Russian President Vladimir Putin has threatened to nationalize U.S. businesses that close their operations in his country. But even if the mastermind of the Ukraine invasion doesn’t go that far, McDonald’s will still pay a steep price in absolute dollars for doing the right thing and closing its Russian stores, as this week’s episode of "Working Lunch" reports.
"Working Lunch" hosts Joe Kefauver and Franklin Coley note that the Russian market generates 9% of McDonald’s global systemwide sales—a staggering figure for any business. Because the burger giant has opted to continue paying the shuttered units’ employees and landlords, it will still be spending about $50 million a month, with no offsetting revenues.

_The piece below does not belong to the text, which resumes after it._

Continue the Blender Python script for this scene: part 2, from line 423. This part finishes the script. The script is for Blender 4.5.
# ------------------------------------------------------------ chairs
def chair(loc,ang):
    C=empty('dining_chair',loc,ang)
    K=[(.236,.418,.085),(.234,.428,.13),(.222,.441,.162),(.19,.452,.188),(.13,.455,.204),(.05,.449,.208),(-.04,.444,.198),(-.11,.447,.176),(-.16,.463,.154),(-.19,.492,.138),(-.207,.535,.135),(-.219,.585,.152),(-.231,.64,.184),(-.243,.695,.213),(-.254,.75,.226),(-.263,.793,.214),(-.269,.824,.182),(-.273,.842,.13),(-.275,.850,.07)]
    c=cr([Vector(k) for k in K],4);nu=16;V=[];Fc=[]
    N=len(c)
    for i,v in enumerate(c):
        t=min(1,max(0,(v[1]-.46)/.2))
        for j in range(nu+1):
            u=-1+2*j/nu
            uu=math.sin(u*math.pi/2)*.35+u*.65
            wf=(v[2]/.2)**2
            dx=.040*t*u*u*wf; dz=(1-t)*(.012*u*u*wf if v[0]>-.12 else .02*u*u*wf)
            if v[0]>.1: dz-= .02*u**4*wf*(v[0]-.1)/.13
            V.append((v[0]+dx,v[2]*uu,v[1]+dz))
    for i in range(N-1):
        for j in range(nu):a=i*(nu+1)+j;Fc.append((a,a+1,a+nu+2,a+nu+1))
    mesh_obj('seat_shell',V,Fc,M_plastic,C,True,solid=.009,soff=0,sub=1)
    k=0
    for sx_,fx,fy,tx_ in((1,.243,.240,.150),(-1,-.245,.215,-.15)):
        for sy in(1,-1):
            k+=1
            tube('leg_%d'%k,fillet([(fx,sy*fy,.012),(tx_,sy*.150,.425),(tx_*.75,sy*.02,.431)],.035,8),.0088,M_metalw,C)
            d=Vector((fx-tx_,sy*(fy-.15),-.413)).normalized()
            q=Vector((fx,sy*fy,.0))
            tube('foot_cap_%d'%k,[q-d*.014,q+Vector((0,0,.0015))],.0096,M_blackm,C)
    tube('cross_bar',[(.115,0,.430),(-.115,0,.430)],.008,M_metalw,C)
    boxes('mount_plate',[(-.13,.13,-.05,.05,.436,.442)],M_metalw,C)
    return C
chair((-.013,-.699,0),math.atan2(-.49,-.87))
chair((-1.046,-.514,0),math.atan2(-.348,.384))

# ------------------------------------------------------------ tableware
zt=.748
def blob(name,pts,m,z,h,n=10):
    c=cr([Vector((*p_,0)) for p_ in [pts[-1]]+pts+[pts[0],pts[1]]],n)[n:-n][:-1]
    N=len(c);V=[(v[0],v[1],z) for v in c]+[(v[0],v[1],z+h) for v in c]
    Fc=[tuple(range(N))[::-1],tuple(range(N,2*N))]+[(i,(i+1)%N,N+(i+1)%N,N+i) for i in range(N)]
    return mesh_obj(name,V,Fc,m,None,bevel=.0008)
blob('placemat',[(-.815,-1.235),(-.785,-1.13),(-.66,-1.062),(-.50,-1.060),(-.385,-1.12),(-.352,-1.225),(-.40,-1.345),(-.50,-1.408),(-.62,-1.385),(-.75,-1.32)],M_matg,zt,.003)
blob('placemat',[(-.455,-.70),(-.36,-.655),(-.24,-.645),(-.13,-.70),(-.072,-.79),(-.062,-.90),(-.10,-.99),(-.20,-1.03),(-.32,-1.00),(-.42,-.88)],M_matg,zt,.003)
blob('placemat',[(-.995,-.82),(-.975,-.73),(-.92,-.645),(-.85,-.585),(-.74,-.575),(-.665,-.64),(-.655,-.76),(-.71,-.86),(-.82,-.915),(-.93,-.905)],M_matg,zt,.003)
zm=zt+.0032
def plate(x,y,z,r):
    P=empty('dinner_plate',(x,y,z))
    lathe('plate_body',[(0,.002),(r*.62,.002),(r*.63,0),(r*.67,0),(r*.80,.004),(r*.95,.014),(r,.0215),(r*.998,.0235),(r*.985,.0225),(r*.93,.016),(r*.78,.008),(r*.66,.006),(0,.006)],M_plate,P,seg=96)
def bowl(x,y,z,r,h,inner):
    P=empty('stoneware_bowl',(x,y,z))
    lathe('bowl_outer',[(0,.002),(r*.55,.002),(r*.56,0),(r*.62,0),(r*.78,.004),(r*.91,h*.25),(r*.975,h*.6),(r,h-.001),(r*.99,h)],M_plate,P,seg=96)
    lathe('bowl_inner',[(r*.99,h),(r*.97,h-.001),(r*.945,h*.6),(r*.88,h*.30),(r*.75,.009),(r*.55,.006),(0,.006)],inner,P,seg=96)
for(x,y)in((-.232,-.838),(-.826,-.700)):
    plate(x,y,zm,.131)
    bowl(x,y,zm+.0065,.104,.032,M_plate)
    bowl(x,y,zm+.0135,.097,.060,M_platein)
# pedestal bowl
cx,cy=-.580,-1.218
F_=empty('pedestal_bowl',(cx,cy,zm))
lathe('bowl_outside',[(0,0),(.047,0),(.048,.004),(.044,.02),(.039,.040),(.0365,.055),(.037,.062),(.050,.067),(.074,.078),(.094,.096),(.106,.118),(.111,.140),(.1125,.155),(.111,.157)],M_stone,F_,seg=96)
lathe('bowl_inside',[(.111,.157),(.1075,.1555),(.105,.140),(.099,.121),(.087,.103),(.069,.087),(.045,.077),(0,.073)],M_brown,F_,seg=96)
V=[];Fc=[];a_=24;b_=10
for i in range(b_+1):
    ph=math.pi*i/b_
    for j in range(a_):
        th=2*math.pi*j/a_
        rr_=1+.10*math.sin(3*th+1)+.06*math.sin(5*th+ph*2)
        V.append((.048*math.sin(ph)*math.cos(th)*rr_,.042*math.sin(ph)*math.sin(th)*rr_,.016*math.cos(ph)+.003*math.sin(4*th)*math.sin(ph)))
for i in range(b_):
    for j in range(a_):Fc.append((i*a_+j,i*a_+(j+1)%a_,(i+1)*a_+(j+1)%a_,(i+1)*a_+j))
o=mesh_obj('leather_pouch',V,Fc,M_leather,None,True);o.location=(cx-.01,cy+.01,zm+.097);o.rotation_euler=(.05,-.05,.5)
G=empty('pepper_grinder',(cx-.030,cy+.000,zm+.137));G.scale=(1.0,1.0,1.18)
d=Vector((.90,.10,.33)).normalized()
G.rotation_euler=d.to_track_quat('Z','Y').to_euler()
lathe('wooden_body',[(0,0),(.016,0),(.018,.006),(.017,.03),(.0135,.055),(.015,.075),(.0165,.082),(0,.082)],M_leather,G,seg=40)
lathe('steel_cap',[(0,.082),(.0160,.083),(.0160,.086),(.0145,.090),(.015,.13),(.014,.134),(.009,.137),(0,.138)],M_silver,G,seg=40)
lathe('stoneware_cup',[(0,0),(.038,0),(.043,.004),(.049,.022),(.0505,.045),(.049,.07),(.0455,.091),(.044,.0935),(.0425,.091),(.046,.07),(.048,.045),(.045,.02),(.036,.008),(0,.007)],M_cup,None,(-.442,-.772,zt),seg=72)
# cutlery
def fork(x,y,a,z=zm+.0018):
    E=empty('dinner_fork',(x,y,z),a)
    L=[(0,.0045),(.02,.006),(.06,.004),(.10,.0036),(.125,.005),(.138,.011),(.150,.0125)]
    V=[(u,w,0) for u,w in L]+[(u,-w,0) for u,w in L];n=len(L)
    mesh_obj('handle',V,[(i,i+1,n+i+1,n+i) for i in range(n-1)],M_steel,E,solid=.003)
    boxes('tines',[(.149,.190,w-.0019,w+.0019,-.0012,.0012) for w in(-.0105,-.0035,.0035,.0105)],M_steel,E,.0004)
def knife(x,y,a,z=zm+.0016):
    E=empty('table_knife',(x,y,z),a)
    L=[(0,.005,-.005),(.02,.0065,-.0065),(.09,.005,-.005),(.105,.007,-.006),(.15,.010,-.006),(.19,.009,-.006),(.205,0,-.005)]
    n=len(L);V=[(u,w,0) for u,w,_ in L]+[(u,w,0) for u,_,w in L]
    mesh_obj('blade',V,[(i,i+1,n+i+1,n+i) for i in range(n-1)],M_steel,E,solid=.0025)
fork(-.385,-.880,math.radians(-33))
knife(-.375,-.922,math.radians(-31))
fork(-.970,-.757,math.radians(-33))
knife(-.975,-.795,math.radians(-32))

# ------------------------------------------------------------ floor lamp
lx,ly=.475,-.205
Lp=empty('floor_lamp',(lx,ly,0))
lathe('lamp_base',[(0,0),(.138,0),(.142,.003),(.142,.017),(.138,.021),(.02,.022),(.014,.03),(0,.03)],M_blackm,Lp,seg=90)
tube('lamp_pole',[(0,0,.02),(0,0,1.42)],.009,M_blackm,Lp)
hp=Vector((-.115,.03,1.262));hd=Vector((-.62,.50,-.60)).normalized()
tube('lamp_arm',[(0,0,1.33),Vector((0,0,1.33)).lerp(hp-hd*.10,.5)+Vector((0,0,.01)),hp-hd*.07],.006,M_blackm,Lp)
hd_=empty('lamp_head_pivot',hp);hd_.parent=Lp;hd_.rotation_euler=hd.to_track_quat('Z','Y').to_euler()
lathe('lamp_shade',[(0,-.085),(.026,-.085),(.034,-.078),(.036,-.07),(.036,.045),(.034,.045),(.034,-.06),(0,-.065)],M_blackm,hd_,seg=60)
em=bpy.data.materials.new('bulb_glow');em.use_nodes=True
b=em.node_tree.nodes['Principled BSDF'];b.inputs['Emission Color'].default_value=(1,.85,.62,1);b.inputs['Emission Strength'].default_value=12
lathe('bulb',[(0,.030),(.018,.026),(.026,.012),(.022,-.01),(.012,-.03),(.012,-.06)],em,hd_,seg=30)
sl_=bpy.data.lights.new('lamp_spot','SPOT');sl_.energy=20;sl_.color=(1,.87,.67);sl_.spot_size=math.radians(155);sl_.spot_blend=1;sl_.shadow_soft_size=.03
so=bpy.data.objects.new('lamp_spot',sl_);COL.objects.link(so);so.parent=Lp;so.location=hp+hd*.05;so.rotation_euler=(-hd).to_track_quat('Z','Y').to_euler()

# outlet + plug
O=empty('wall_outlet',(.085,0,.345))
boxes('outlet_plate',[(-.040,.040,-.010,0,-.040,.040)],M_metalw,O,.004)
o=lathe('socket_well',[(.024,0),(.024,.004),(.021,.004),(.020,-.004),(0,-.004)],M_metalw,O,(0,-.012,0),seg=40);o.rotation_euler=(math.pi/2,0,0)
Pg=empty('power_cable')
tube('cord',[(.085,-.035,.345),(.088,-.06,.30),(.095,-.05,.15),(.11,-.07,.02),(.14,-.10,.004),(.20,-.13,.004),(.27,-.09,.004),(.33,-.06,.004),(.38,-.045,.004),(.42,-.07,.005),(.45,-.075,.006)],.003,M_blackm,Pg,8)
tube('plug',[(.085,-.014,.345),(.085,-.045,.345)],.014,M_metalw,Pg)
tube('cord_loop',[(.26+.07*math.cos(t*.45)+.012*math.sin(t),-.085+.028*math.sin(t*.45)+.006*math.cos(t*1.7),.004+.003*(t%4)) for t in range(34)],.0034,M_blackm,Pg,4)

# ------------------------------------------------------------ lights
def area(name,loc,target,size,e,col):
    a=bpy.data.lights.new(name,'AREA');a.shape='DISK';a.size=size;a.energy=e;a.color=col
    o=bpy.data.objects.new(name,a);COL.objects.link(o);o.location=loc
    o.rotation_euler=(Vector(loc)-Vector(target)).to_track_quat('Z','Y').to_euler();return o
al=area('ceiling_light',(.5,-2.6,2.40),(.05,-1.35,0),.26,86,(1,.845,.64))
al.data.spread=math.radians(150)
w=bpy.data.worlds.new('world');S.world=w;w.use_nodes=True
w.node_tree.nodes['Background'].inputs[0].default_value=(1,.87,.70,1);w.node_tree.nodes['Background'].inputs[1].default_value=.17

But as the government affairs veterans behind Align Public Strategies point out, there’s the question of what the burger giant could lose in terms of reputation and the good faith of customers elsewhere if it didn’t act. As they stress, doing the right political thing can be costly in terms of absolute dollars, but staying aloof from a highly politicized situation can be even more of a financial and moral wallop.
“I’m proud of McDonald’s and our industry for doing the right thing,” says Kefauver.
The duo also look at how tipping could be affected by the surge in cashless restaurant transactions, and what the unionization of more Starbucks units last week signals for the chain and the rest of the industry.